At it's best it's mediocre game with full loot being it's only saving grace. The rest that is either copied over from better MMO's like UO in the skill and build system or just doesn't work and/or is pure tedium like TC.

it's the only game I ever subbed to, as I have said multiple times, so take that as you will. I'd say YES it was special. There was a time when being ahead of the curve like say with cooking or breeding gave you access to things that most people didn't have. It wasn't a grind thing, it was being able to grab certain things and make use of them.
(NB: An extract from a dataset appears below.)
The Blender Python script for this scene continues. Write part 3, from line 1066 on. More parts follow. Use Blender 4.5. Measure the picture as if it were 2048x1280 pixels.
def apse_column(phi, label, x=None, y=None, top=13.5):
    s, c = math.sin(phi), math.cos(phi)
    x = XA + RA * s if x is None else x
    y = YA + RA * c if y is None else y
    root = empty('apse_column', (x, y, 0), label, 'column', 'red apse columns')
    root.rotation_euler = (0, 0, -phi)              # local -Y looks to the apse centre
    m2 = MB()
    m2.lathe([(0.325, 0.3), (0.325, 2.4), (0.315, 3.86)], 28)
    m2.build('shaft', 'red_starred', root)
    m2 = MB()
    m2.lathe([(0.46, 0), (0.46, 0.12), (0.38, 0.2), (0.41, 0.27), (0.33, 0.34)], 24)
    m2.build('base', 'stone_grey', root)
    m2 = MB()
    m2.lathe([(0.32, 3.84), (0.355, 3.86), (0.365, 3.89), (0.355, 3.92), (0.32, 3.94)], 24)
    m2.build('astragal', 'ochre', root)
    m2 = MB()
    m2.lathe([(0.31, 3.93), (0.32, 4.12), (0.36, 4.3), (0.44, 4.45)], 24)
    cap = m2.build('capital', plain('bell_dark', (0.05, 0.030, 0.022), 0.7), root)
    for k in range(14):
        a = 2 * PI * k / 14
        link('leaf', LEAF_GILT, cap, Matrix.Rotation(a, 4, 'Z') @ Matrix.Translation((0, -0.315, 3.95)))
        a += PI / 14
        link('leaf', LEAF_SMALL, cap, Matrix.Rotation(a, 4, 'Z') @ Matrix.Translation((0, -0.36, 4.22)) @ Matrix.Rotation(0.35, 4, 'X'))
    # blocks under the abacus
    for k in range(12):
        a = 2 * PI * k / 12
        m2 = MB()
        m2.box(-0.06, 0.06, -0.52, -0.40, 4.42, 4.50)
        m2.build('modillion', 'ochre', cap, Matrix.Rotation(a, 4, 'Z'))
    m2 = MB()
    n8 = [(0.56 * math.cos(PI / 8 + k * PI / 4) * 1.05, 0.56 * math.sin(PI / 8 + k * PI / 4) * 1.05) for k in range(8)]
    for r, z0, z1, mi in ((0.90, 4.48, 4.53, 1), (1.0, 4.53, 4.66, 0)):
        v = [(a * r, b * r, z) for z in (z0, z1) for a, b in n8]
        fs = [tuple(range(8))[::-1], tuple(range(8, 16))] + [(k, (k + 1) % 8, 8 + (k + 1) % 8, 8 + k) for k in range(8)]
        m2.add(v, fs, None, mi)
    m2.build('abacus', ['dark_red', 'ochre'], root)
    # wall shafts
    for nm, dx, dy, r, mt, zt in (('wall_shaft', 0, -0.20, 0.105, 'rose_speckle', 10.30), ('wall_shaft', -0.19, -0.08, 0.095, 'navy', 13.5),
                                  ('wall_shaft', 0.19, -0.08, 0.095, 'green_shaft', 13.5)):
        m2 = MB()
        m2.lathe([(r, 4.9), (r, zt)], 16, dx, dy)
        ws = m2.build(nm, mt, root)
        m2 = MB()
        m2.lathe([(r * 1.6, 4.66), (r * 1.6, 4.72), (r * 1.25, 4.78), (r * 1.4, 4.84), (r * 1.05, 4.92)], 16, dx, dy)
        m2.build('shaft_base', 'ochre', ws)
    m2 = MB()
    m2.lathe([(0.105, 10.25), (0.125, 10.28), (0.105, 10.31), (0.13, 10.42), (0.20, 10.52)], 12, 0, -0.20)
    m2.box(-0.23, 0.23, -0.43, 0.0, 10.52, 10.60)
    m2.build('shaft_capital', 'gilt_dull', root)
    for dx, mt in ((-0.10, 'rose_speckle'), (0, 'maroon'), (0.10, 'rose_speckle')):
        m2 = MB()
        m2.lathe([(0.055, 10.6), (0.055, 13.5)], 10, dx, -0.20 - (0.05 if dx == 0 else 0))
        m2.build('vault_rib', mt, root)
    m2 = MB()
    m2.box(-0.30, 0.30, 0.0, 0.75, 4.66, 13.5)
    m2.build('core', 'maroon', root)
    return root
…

It was just fun to mess with things. Like breeding Lyks. Some people were like oh my Lyk is infinite stam, but that shit was very slow. Then you had lyks that were slow in 2nd speed, but could burst ridiculous speeds, plus they could go straight up mountains haha and jump. Sure, the same was true for horses, but Lyks could do more, imo. Bull horses were stupid, too, esp after they nerfed Lyks. Shit was imbalanced at a certain point, and it didn't really 'get there,' but there is no reason why they had to do a huge turn as MO2 started. I feel like you guys might've forgotten about MO1.

I am not even a super vet. I just came into the game and was like oh I can do this, I can do this. I think I came in like right after Lyks were introduced. Did cooking, did lyks, did molvas. Was super fun.

The pvp was laggy and the game didn't run so great on my cpu, so I didn't have many great memories of pvp, but I got OK at MA. haha. I think TC's implementation in MO1 was actually a step back. As I've said, I am against free placement in an MMO. Somebody had posted that MO is a survival type MMO, and those 'roots' were part of the magic of MO.

Yes, it was pretty special. It was infuriating with some of the bugs, but they fixed a lot of the bugs before they brought them back for UE5 hehh. They redid the whole world (and made it less interesting, sadly.) It fixed all of the terrain glitches, or mostly. Then we had massive shit talking and forum pvp, politics, a world where you'd care about what was happening. I didn't play UO, so I can't comment on that, but yeah it was something that made me care about this genre of games.

I just wish they would have listened to me or some other people. They blew it. Just like once everyone gets max on mastery, the pop is gonna drop off. They didn't want people to rage quit, but that is part of the game. Getting sieged out, getting camped out, that was part of it that made it special.

MO2 was cool for awhile when I thought it was going to follow MO1, but they started neutering it. What MO2 is is no representation of what MO1 was.